As only Yerevan has disclosed the number of soldiers it has lost, the death toll is likely to be considerably higher.

The hostilities threaten to plunge the countries into all-out war, just two years after they fought a bloody six-week conflict over the disputed enclave of Nagorno-Karabakh.

Although a ceasefire was arranged for 9am on Tuesday morning, it lasted less than 15 minutes, according to local media reports.

Here is an explainer on the long-running disputes between the two countries:

What is happening now?

As always, it is hard to work out how the latest skirmishes began, with both Baku and Yerevan blaming each other for the overnight flare-up.

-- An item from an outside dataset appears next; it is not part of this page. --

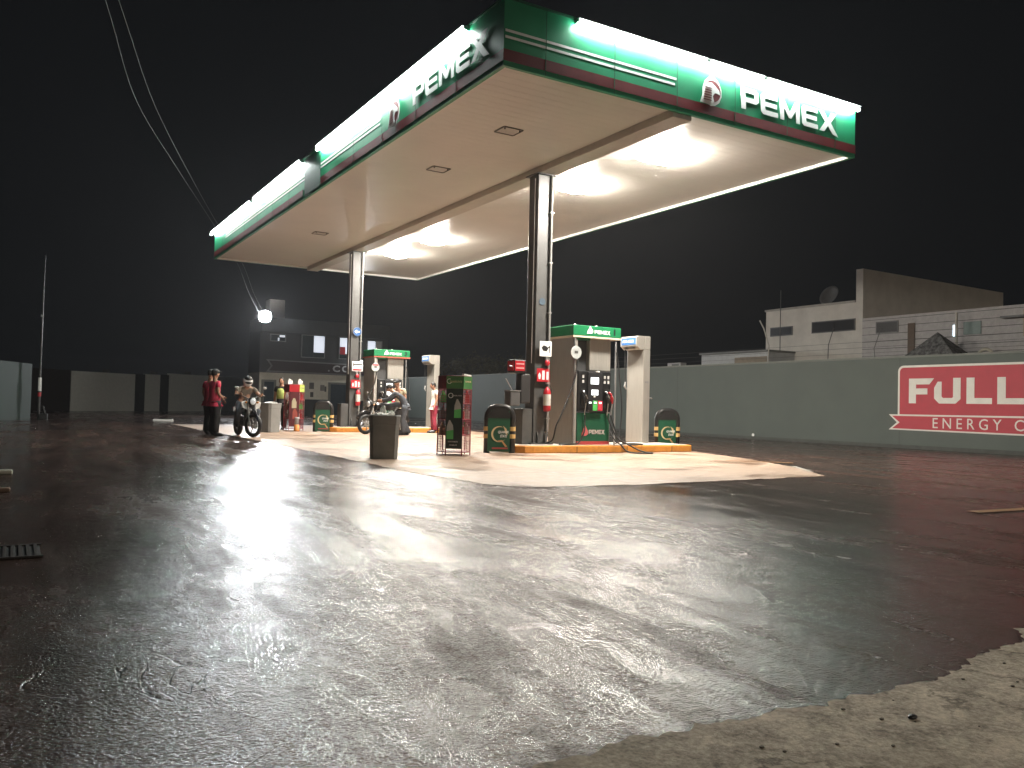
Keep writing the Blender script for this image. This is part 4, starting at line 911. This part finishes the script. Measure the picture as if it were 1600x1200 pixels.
# ------------------------------------------------------------------ houses behind the right wall
hw = mat('house_render', (.60, .57, .52), .8, var=.12, scale=1.5, bump=.3); hd = mat('dark_opening', (.012, .012, .014), .3)
h = thing('white_house', 'pale rendered house with tall sloping end wall beyond the green wall', 'house', (27, 20, 0))
MB().box(0.02, 9, .02, 4.66, 0, 5.08).build('wall', hw, h)
MB().prism([(0, 0), (9.3, 0), (9.3, 6.24), (0, 6.31)], -.30, 0, Matrix.Rotation(PI / 2, 4, 'X') @ Matrix.Translation((0, 0, 0))).build('end_wall', hw, h)
MB().box(-.03, .3, .31, 4.70, 5.081, 5.16).build('parapet_coping', mat('coping_pale', (.36, .34, .31), .8), h)
for y0, y1, z0, z1 in ((3.25, 4.4, 4.03, 4.40), (.32, 2.3, 4.03, 4.48)):
    f = MB().box(-.02, .019, y0, y1, z0, z1).build('window', mat('frame_grey', (.10, .10, .10), .5), h); MB().box(-.025, -.021, y0 + .04, y1 - .04, z0 + .04, z1 - .04).build('pane', hd, f)
h2 = thing('low_block_house', 'low pale block house with door and lit slit window behind the wall sign', 'house', (25.5, 19, 0))
MB().box(0, 1.3, -16, -.1, 0, 4.25).build('wall', mat('block_wall', (.38, .365, .36), .85, var=.15, bump=.5, bscale=8), h2)
b = MB()
for z in (2.9, 3.15, 3.4, 3.65, 3.9, 4.15): b.box(-.006, -.001, -16, -.1, z, z + .018)
b.build('block_course', mat('course_dark', (.10, .10, .10), .9), h2)
f = MB().box(-.03, -.007, -1.5, -.65, 3.68, 4.08).build('window', mat('frame_grey', (.1, .1, .1)), h2); MB().box(-.035, -.031, -1.46, -.69, 3.72, 4.04).build('pane', hd, f)
MB().box(-.03, -.007, -2.1, -1.85, 2.7, 3.95).build('door', mat('door_rust', (.10, .07, .05), .7), h2)
MB().box(-.03, -.007, -3.48, -3.41, 3.42, 3.78).build('lit_slit', mat('slit_light', (.7, .85, 1), .4, emit=2.2, ecol=(.75, .9, 1)), h2)
MB().box(-.03, -.007, -4.3, -3.75, 3.45, 3.85).build('window', mat('frame_teal', (.14, .19, .18), .5), h2)
MB().box(-.03, -.007, -5.9, -5.55, 3.3, 4.1).build('door', mat('door_tan', (.34, .27, .19), .7), h2)
MB().box(-.25, 0.0, -6.0, -5.0, 3.86, 3.92).build('awning', mat('frame_grey', (.1, .1, .1)), h2)
t = thing('canopy_tent', 'dark speckled pyramid shelter roof between the houses and wall', 'shelter', (24.6, 15.55, 0))
b = MB(); a = [b.b.verts.new(v) for v in ((-.5, -.85, 2.72), (.5, -.85, 2.72), (.5, .85, 2.72), (-.5, .85, 2.72))]; c = b.b.verts.new((0, 0, 3.50))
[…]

Armenia said Azerbaijan had first shelled towns including Jermuk, Goris and Kapan, while Azerbaijan claimed it had been attacked by Armenia.

What is clear is that tensions around the status of Nagorno-Karabakh - an area inside Azerbaijan which has a large ethnic Armenian population - remain high.

After violence broke out, countries including the US and Russia called for calm.

An Armenian Defence Ministry handout appears to show Azerbaijani soldiers in the border region.
An Armenian Defence Ministry handout appears to show Azerbaijani soldiers in the border region. (via REUTERS)

“As we have long made clear, there can be no military solution to the conflict,” US secretary of state Anthony Blinken said.

Meanwhile, the Russian foreign ministry said the conflict “should be resolved exclusively through political and diplomatic means”.

Over in Europe, Charles Michel, president of the European Council, said the bloc was “ready to make efforts to prevent further escalation”, adding that there was “no alternative to peace and stability in the region”.

The history of the Nagorno-Karabakh dispute

The dispute over Nagorno-Karabakh is the longest-running conflict in the former Soviet Union.

Several years before the collapse of the Soviet Union, the ethnic Armenian majority in Nagorno-Karabakh asked to belong to Soviet Armenia rather than Soviet Azerbaijan.

Azerbaijani men wave the flags of Turkey and Azerbaijan in Istanbul on 19 July, 2020.
Azerbaijani men wave the flags of Turkey and Azerbaijan in Istanbul on 19 July, 2020. (REUTERS)

After a fraught independence referendum, war broke out. By the time a ceasefire was declared in 1994, thousands of people had been killed and roughly a million people had been displaced.

Under the terms of the peace agreement, Nagorno-Karabakh and seven of its surrounding districts were under the full or partial control of Armenian soldiers.

The countries fought for four days in 2016, before a longer war started four years later.

Aided by Turkish drones, Azerbaijan gained the upper hand in the 2020 conflict, winning concessions and gaining control over a significant part of Nagorno-Karabakh. It now also holds sway over its seven adjacent districts.